The Attempt at a Solution

work that got me to the answers below.
a) 42.2 b) 53.9 rad/sec² c) 1.14 kJ d) 52.6 kW e) 10.5 kW


I = mL²/12 = 117*2.08²/12 = 42.2

a) $$\tau$$ = 1950 N m = I$$\alpha$$
$$\alpha$$ = 1950/42.2 = 46.2 rad/sec²

b) $$\Theta$$_f = $$\Theta$$_i + $$\omega$$t + $$\alpha$$t²/2
5*2$$\pi$$ = 0 + 0 + 46.2t²/2

t = squareroot (20$$\pi$$/46.2) = 1.166 seconds

$$\omega$$_f = $$\omega$$_i + $$\alpha$$t
= 0 + 46.2*1.166 = 53.9 rad/sec

c) W = $$\Delta$$KE = I$$\omega$$²/2
= 42.2*53.9/2 = 1.14kJ

d) P_avg = $$\Delta$$P/2 = $$\tau$$$$\omega$$/2 = 1950*53.9/2 = 52.6 kW

e) P_ins = $$\tau$$$$\omega$$ = 1950*53.9 = 10.5 kW/s

 

[alphysicist]

Hi JWDavid,

Thanks in advance - it went smoothly so I'm hoping I'm right but... usually that's when I've made a big mistake.

Homework Statement

An airplane propeller is 2.08 m (tip to tip) and has a mass of 117 kg. When the engine is first started it applies a constant torque of 1950 N m to the propeller which starts from rest.
a) What is the angular acceleration of the propeller? (model it on a slender rod).
b) What is the propeller's angular speed after 5.00 revolutions?
c) How much work is done during the first 5.00 revolutions by the engine?
d) What is the average power during the first 5.00 revolutions?
e) What is the instantaneous power output of the engine the instant it has completed 5.00 revolutions?

Homework Equations

I think this is all of them
I = mL²/12
$$\Theta$$_f = $$\Theta$$_i + $$\omega$$t + $$\alpha$$t²/2
$$\omega$$_f = $$\omega$$_i + $$\alpha$$t
W = $$\Delta$$KE = I$$\omega$$²/2
P_avg = $$\Delta$$P/2 = $$\tau$$$$\omega$$/2
P_ins = $$\tau$$$$\omega$$

The Attempt at a Solution

work that got me to the answers below.
a) 42.2

I just wanted to point out here that you seemed to have typed in the wrong value; 42.2 is the moment of inertia; but I see you have the correct answer for the angular acceleration below.

b) 53.9 rad/sec² c) 1.14 kJ d) 52.6 kW e) 10.5 kW


I = mL²/12 = 117*2.08²/12 = 42.2

a) $$\tau$$ = 1950 N m = I$$\alpha$$
$$\alpha$$ = 1950/42.2 = 46.2 rad/sec²

b) $$\Theta$$_f = $$\Theta$$_i + $$\omega$$t + $$\alpha$$t²/2
5*2$$\pi$$ = 0 + 0 + 46.2t²/2

t = squareroot (20$$\pi$$/46.2) = 1.166 seconds

$$\omega$$_f = $$\omega$$_i + $$\alpha$$t
= 0 + 46.2*1.166 = 53.9 rad/sec

c) W = $$\Delta$$KE = I$$\omega$$²/2
= 42.2*53.9/2 = 1.14kJ

I don't think this is correct; it looks like you neglected to square the angular speed.

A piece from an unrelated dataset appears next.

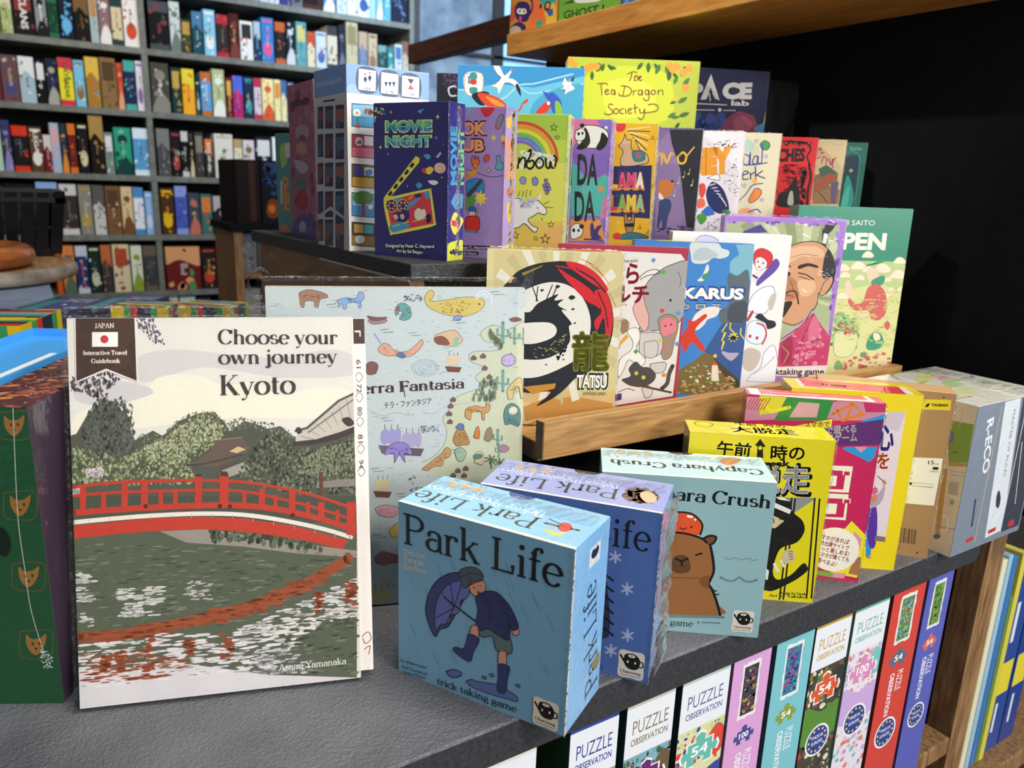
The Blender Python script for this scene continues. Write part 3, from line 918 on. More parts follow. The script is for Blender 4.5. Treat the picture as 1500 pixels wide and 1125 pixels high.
game_box('card_game_box', 'periwinkle blue square game box with snowflakes, hedgehog on its top flap, behind the umbrella box', 'game box', 'small boxed games along the counter edge', (0.0317,0.0866,0,-0.8958,0,0.13,0.0562,0.13), ['4c68a6','9fb2e2','5474b4','a3aee2','5474b4'], {  # front colour darkened as shade, top and right lightened as if lit
'F': '''
T 131722 p 0 199 257,997 1242,1012 Park Life
L a9b4d6 15 1010,883 1004,968
L a9b4d6 15 972,899 1041,952
L a9b4d6 15 973,943 1041,909
L a9b4d6 16 1107,661 1101,747
L a9b4d6 15 1070,676 1139,731
L a9b4d6 16 1070,721 1138,687
L a9b4d6 16 1137,304 1131,393
L a9b4d6 15 1099,319 1169,378
L a9b4d6 16 1099,365 1168,332
L a9b4d6 16 1028,155 1022,246
L a9b4d6 16 989,171 1060,231
L a9b4d6 16 990,217 1060,184
L a9b4d6 16 666,584 661,673
L a9b4d6 16 627,600 701,657
L a9b4d6 16 628,646 699,612
L a9b4d6 16 794,363 789,454
L a9b4d6 16 755,379 828,438
L a9b4d6 16 756,425 827,392
L a9b4d6 17 559,393 555,484
L a9b4d6 17 519,409 595,468
L a9b4d6 16 521,456 593,422
S 2a2f45 945,730 965,694 997,498 1004,334 974,285 803,201 569,186 481,379 589,571 775,694
L 10141c 15 937,788 1003,746
L 10141c 16 942,705 1008,663
L 10141c 16 948,621 1014,579
L 10141c 15 954,537 1020,495
L 10141c 16 959,452 1026,410
L 10141c 16 965,366 1031,324
T 131722 s 0 48 418,-26 977,36 trick taking game
S d8cfc0 1089,21 1175,17 1260,21 1264,122 1260,223 1175,228 1089,223 1086,122
S 17181b 1121,181 1142,206 1189,213 1224,190 1239,152 1224,101 1192,86 1153,92 1128,122
L 17181b 16 1130,133 1096,185
C 17181b 10 1231,160 1255,156 1255,122 1228,114
E d8cfc0 1175 192 26 12
E 17181b 1175 194 7 4
E e8e2d0 1150 143 6 10
E e8e2d0 1203 143 6 10
T 17181b b 0 23 1100,52 1249,52 Charming
T 17181b k 0 12 1103,29 1246,29 Games Collection
''',
'T': '''
R f1e9e0 0 0 1300 26
S 14161c 560,562 580,512 650,496 720,512 740,562
T 3c3d46 p 0 182 954,300 50,241 Park Life
T eef0fa s 0 104 932,409 38,390 Deluxe Hedgehog Edition
N 6a4a3c/8a6450 4 60 19 28 2.2 1 986,262 1034,357 1124,376 1211,299 1228,187 1169,112 1078,121 1013,172
S e3c79a 1100,302 1146,359 1214,280 1222,184 1174,144 1120,209
S e0c492 120,427 142,474 185,445 174,379
S e0c492 225,437 248,484 290,454 278,389
S e0c492 330,447 353,493 395,464 381,399
T 5a5f7a n 0 39 430,543 379,545 1-8
T 5a5f7a n 0 41 307,549 265,549 30'
T 5a5f7a n 0 44 186,545 149,540 8+
''',
'R': '''
R e8eaf4 0 0 16 1300
''',
}, 'wrap', 'eft')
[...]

d) P_avg = $$\Delta$$P/2 = $$\tau$$$$\omega$$/2 = 1950*53.9/2 = 52.6 kW

This also looks incorrect to me. The average power is not just the work done divided by 2; the formula is something like:

$$P_{\rm ave} = \frac{\mbox{work}}{\Delta t}$$

Your book may have it written differently, of course. But the point is its the fraction (work done in some time interval)/(time interval).

e) P_ins = $$\tau$$$$\omega$$ = 1950*53.9 = 10.5 kW/s

 

[JWDavid]

thank you,
You are correct I did forget to square the angular speed.
But on the average power - it does work both ways. If you note I wasn't taking the work done I was taking the change in Power/2 {(torque*angular speed)-0}/2.

thanks again for your observations, I would probably have lost points on this had I not asked for help.

 

[alphysicist]

Sorry about part d; I was so focused on the dividing by 2 that I did not actually read what you wrote down, and just assumed you did the (work)/(time) route!